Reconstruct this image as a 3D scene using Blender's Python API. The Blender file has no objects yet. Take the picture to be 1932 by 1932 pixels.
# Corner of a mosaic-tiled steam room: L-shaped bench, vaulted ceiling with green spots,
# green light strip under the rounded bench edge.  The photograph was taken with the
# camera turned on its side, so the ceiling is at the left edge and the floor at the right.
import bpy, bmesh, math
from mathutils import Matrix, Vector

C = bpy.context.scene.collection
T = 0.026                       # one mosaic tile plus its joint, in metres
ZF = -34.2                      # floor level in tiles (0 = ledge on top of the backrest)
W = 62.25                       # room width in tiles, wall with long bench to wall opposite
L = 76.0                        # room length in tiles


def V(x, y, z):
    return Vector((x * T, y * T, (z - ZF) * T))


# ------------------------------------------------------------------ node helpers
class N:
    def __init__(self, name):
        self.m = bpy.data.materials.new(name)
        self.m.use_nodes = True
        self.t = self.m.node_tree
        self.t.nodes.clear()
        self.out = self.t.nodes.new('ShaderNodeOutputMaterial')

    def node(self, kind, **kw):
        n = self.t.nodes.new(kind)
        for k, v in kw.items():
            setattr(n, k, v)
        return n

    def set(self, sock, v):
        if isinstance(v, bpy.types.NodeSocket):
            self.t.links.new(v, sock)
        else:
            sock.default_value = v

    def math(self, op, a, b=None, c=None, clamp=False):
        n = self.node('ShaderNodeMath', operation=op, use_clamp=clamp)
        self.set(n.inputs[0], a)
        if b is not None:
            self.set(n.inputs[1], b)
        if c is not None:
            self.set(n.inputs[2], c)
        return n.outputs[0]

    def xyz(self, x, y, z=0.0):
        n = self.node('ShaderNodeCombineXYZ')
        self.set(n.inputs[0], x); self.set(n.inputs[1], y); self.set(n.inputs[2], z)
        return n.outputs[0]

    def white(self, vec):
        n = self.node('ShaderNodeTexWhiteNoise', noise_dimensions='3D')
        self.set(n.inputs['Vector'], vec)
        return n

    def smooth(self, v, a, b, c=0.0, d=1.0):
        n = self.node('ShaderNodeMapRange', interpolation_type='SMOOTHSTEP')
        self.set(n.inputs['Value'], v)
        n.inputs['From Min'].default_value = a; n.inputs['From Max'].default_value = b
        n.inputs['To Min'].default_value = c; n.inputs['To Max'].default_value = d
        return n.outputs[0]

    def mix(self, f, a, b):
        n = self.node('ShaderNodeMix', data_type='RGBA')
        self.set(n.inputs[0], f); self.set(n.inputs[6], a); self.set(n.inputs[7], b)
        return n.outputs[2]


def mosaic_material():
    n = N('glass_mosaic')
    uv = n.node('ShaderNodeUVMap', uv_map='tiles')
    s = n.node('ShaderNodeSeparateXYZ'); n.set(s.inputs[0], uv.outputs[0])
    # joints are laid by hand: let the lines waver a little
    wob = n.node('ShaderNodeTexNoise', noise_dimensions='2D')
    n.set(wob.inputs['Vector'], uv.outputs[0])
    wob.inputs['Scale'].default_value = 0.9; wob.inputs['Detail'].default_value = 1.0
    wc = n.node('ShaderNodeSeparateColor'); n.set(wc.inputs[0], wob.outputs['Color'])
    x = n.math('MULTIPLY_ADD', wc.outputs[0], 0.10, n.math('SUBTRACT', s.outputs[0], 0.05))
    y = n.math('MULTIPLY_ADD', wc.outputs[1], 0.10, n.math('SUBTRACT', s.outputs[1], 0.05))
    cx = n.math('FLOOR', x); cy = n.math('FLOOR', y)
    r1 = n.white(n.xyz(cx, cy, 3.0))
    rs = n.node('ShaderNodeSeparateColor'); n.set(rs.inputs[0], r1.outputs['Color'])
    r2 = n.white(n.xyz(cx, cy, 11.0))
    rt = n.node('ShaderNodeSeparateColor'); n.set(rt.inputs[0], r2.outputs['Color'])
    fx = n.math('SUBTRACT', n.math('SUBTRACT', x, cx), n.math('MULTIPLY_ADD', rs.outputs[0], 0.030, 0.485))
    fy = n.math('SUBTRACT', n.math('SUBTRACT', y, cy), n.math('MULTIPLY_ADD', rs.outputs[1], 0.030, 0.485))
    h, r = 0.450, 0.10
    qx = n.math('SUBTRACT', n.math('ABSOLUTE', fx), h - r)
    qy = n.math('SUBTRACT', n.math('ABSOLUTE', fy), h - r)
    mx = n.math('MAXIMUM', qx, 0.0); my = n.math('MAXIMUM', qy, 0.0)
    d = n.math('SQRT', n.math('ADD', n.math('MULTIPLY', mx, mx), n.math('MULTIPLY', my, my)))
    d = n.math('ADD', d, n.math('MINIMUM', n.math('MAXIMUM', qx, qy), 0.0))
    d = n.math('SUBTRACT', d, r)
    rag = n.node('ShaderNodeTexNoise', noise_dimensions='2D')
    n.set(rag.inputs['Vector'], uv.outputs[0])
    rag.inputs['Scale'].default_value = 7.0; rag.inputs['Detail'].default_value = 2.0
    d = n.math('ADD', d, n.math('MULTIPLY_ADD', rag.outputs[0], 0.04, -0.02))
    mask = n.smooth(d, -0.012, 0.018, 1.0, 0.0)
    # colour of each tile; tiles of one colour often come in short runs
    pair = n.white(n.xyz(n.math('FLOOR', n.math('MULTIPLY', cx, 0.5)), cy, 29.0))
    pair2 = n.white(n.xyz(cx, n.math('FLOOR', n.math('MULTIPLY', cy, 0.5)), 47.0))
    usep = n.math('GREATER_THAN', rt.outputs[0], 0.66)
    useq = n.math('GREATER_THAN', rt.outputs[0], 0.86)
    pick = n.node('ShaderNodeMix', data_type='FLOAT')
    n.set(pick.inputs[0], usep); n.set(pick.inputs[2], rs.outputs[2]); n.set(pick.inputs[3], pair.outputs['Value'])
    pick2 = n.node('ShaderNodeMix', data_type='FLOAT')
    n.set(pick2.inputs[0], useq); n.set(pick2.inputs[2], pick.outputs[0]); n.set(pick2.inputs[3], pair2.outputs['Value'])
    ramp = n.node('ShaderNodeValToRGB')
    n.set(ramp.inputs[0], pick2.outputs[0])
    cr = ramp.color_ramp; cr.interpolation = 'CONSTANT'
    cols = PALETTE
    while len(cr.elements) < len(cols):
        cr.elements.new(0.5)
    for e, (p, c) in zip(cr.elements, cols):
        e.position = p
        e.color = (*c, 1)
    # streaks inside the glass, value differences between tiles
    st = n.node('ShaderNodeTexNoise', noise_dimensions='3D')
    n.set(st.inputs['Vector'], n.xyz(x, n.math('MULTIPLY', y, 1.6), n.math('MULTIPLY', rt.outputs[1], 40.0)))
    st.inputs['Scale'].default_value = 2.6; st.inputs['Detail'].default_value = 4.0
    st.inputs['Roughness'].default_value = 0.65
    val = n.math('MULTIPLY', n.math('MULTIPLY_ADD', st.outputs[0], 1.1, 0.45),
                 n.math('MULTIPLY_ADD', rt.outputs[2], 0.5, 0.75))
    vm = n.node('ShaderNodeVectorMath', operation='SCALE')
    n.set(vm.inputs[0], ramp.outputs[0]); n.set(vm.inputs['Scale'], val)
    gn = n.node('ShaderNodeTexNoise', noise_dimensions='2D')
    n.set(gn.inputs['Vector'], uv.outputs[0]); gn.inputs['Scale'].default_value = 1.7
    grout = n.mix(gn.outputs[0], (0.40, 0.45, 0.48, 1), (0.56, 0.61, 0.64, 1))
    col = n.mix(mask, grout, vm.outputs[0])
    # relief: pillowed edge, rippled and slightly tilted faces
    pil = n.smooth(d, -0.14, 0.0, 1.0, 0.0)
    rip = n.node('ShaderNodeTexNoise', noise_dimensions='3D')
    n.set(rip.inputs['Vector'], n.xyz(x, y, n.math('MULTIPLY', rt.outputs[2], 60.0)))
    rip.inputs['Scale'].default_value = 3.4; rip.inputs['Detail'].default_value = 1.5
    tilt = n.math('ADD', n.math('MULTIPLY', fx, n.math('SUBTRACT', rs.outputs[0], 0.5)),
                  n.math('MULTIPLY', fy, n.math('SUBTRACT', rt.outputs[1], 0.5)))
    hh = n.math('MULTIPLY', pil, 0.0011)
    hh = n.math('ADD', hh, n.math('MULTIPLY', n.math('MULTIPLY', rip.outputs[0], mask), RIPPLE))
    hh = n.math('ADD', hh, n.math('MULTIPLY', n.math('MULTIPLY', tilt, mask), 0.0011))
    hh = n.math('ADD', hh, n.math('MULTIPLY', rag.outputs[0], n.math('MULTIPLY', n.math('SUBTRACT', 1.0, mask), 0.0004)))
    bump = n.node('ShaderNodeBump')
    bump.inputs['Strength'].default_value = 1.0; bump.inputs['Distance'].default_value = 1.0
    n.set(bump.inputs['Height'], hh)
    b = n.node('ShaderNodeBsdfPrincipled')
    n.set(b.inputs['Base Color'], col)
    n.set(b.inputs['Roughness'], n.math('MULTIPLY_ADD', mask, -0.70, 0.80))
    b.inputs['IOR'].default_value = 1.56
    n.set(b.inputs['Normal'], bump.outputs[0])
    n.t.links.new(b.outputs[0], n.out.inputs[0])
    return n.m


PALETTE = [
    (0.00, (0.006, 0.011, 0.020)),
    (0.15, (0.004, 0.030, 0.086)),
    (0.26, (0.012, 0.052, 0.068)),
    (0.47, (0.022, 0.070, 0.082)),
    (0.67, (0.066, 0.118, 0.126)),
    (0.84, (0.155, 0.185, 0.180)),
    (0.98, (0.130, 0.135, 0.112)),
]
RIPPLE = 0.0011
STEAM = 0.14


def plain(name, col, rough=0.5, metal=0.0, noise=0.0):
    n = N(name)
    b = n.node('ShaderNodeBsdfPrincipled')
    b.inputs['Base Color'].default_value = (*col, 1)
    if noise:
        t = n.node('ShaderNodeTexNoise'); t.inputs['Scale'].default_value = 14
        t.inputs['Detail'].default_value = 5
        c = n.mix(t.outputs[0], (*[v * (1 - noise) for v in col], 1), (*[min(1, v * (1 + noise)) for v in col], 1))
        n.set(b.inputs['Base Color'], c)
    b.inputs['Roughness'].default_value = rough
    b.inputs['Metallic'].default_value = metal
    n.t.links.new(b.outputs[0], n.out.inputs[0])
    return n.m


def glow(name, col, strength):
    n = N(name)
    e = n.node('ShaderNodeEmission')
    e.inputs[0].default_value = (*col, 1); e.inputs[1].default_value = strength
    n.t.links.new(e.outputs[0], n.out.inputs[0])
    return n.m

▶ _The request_
Quote exactly the lines running from the start of the listing above through the line where "self.out = self.t.nodes.new('ShaderNodeOutputMaterial')" is found, and output no other lines.

▶ _Right answer_
Reconstruct this image as a 3D scene using Blender's Python API. The Blender file has no objects yet. Take the picture to be 1932 by 1932 pixels.
# Corner of a mosaic-tiled steam room: L-shaped bench, vaulted ceiling with green spots,
# green light strip under the rounded bench edge.  The photograph was taken with the
# camera turned on its side, so the ceiling is at the left edge and the floor at the right.
import bpy, bmesh, math
from mathutils import Matrix, Vector

C = bpy.context.scene.collection
T = 0.026                       # one mosaic tile plus its joint, in metres
ZF = -34.2                      # floor level in tiles (0 = ledge on top of the backrest)
W = 62.25                       # room width in tiles, wall with long bench to wall opposite
L = 76.0                        # room length in tiles


def V(x, y, z):
    return Vector((x * T, y * T, (z - ZF) * T))


# ------------------------------------------------------------------ node helpers
class N:
    def __init__(self, name):
        self.m = bpy.data.materials.new(name)
        self.m.use_nodes = True
        self.t = self.m.node_tree
        self.t.nodes.clear()
        self.out = self.t.nodes.new('ShaderNodeOutputMaterial')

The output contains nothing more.